Attorney-General v PYA Quarries Ltd [1957] 2 QB 169 is the leading authority defining the “public” element of public nuisance.

Facts of the Case

The defendants operated a quarry in Glamorgan, Wales. As operations intensified, a “colony” of nearby residents complained that blasting operations caused three types of interference:

  1. Flying stones: projected beyond the quarry, endangering the highway and homes.
  2. Vibration: tremors causing discomfort and a reasonable fear (though not proven structural damage) of houses being shaken.
  3. Dust: clouds of dust polluting the air and settling on properties.

The Attorney-General brought a relator action for the local councils, seeking injunctions to restrain the activities as a public nuisance. Oliver J granted them, and the defendants appealed against those relating to dust and vibration.

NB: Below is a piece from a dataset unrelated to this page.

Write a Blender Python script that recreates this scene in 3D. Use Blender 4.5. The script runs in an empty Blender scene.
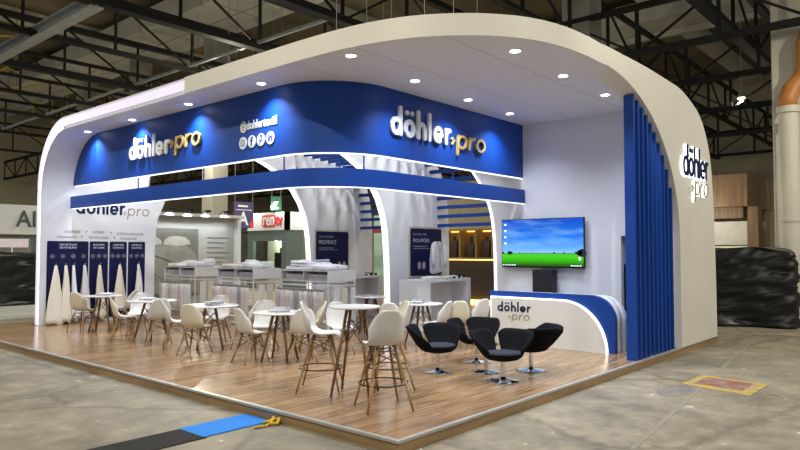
import bpy, bmesh, math, random
from mathutils import Vector, Matrix
random.seed(7)
PI = math.pi
sc = bpy.context.scene
COL = sc.collection

# ---------------------------------------------------------------- camera, world, exposure
cam_d = bpy.data.cameras.new('camera'); cam = bpy.data.objects.new('camera', cam_d); COL.objects.link(cam)
cam_d.sensor_width = 36.0; cam_d.lens = 658 / 800 * 36.0; cam_d.clip_end = 300; cam_d.clip_start = .1
cam.location = (-4.44, -3.876, 1.80)
PITCH = math.atan(26 / 658); YAW = math.radians(41.0)
cam.rotation_euler = (PI / 2 + PITCH, 0, YAW - PI / 2)
sc.camera = cam
FW = Vector((math.cos(YAW), math.sin(YAW), 0)); RT = Vector((math.sin(YAW), -math.cos(YAW), 0))

sc.view_settings.view_transform = 'Standard'; sc.view_settings.look = 'None'
sc.view_settings.gamma = 1.0; sc.view_settings.use_curve_mapping = False
sc.view_settings.exposure = 0.10
w = bpy.data.worlds.new('world'); sc.world = w; w.use_nodes = True
w.node_tree.nodes['Background'].inputs[0].default_value = (.92, .95, 1, 1)
w.node_tree.nodes['Background'].inputs[1].default_value = .30
try:
    sc.cycles.use_denoising = True
    sc.cycles.max_bounces = 6; sc.cycles.diffuse_bounces = 3; sc.cycles.glossy_bounces = 3
    sc.cycles.sample_clamp_indirect = 4.0
except Exception: pass

DOWN_W = 190.0      # each recessed downlight of the canopy
BAY_W = 420.0      # each bay lamp of the hall
BAY_UP = 190.0     # light each bay lamp spills sideways and up
WASH_W = 55.0
INNER_FILL_W = 78.0     # each unseen fill spotlight added behind the fascia      # each wall washer over the fins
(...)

Key Legal Principles and Findings

  • Definition: a public nuisance materially affects the reasonable comfort and convenience of life of a class of Her Majesty’s subjects.
  • The “class of subjects” test: whether a community is a “class of the public” is a question of fact; a representative cross-section suffices, not proof that every individual was affected.
  • Denning LJ’s functional test: a public nuisance is so widespread or indiscriminate that it would not be reasonable to expect one person to sue alone; responsibility falls on the community at large.
  • The “amalgamation” theory: a public nuisance can be established by a sufficiently large collection of private nuisances within a sphere of influence.
  • Vibration and dust: capable of being public nuisances; for vibration, even without proven structural damage, reasonable fear and resulting distress can ground an injunction.
  • Isolated acts: while private nuisance generally needs a continuing state of affairs, an isolated act (a massive explosion) can be a public nuisance.

Discussion and Broader Relevance

PYA Quarries remains the leading authority on the “public” element of the tort. Public nuisance is a crime at common law as well as a tort, actionable by the Attorney-General to protect public health, safety, and comfort. Unlike private nuisance (a property tort requiring an interest in land), public nuisance is broader and can allow recovery of personal injury damages, as in the Corby Group Litigation.

Related Cases

  • Attorney-General v Keymer Brick and Tile Co. (1903): a public nuisance need not injure health; material interference with comfort suffices.
  • Rex v Lloyd (1800): noise affecting only three houses was not sufficiently general.
  • Soltau v De Held (1851): a public nuisance injures all within its “sphere of operation”.
  • Southport Corporation v Esso Petroleum (1954): on isolated acts amounting to public nuisance.
  • Gillingham v Medway (Chatham) Dock Co (1993): an “amalgamated” series of private nuisances from heavy traffic.
  • Colour Quest Ltd v Total Downstream UK (2009): public and private nuisance claims are not mutually exclusive.
  • R v Rimmington and Goldstein (2006): the criminal offence should be used only where specific statutory offences do not apply.
  • Corby Group Litigation (2008): personal injury is recoverable in public nuisance.
  • Attorney-General v Corke (1933): allowing people to congregate and interfere with the neighbourhood treated as a public nuisance.